Is this seriously the raunchy, taboo erotica people have been getting their monocles bent out of shape over? Is this tame, sub-Cinemax snoozefest really enough to get John Q. Public’s blood pumping? Why is this bizarrely popular cultural touchstone such a bland, milquetoast, weirdly conservative movie?

 

Fifty Shades Freed accomplishes something almost impressive: It makes sex boring.

 

It’s popular (and easy) to dunk on the Fifty Shades franchise. People mocked it as a book series, they mocked it as a film trilogy, and they’ll mock when it’s inevitably rebooted as a TV show in 10 years. The visceral, persistent hatred people have for the Shades-verse might convince some that the films aren’t really that bad. Maybe some viewers will be lenient to the series finale, solely because it’s been so ruthlessly bashed by the public.

But I am not that viewer. The Fifty Shades franchise, and especially Freed, deserve every ounce of venom and disdain they get. This is an awful, bloated, dull series and now that it’s finally ended, I’m more than happy to dance on its grave. Now is not the time to grieve; now is the time celebrate.

What makes this series so detestable is its blatant contempt for the audience’s intelligence. The dialogue is so mind-numbingly inane that I’m convinced the script was written with crayon. No functioning adult could write a screenplay where a character proposes to his girlfriend in a nightclub, only for the crowd to immediately fall silent and applaud. Freed piles nonsense like this to the rafters and expects us to gobble it up.

 

I won’t sum up the plot because there is no plot. Ana and Christian, the least-likable couple since Adolf Hitler and Eva Braun, are now married. Life seems perfect. But a series of subplots threaten to derail their love for the ages. Can these crazy kids stay together in a world that seems to want them apart? Who cares?

 

Freed isn’t a story; it’s a collection of loosely-connected scenes. Ana and Christian visit a beautiful locale, argue, have sex, and go somewhere new; rinse and repeat. Along the way they engage in the most tame versions of BDSM ever committed to film.

 

The acting is across-the-board atrocious. Jamie Dornan should spend less time working on his abs and more time in an acting class, because he is beyond terrible as Christian Grey. He wouldn’t pass muster in a porn-parody of Fifty Shades. Dakota Johnson is dull and tired as Ana. She wants to get this movie over with just as much as the rest of us. The supporting cast is dreadful, with the exception of Eric Johnson as a deranged stalker. He’s awful, but in a fun, so-bad-it’s-good way. He seems to be the only actor who knows he’s in a trash movie, so he acts accordingly.

 

Freed wants to serve as “glamour porn,” filling the screen with pretty locations and popular music.

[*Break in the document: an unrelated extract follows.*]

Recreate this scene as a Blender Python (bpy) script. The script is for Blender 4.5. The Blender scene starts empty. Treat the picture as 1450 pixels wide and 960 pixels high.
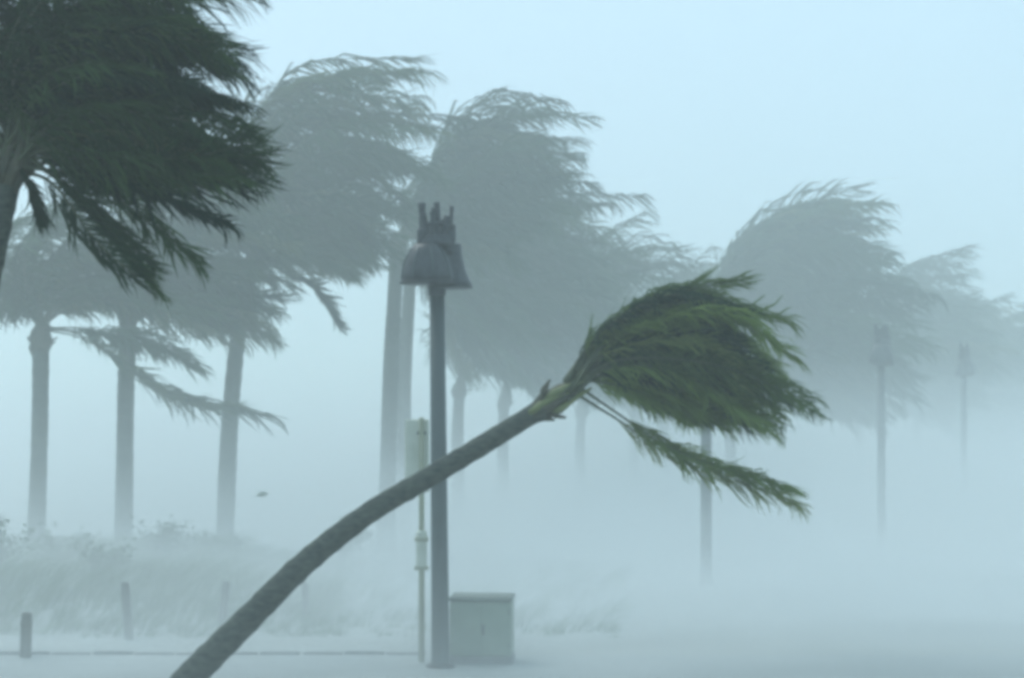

But it can’t even succeed at that low aim. The whole movie looks flat and cheap, with no eye-catching cinematography. The use of green screen is laughably bad and the Danny Elfman soundtrack (how the mighty have fallen) is limp and lifeless. It’s a boring movie to watch and hear.

Freed should at least be entertaining garbage. It should be something outrageous like The Neon Demon, Fatal Attraction, or Gone Girl. It should get us talking. But instead it’s a feature-length bore. The series ends how it began: Completely flaccid.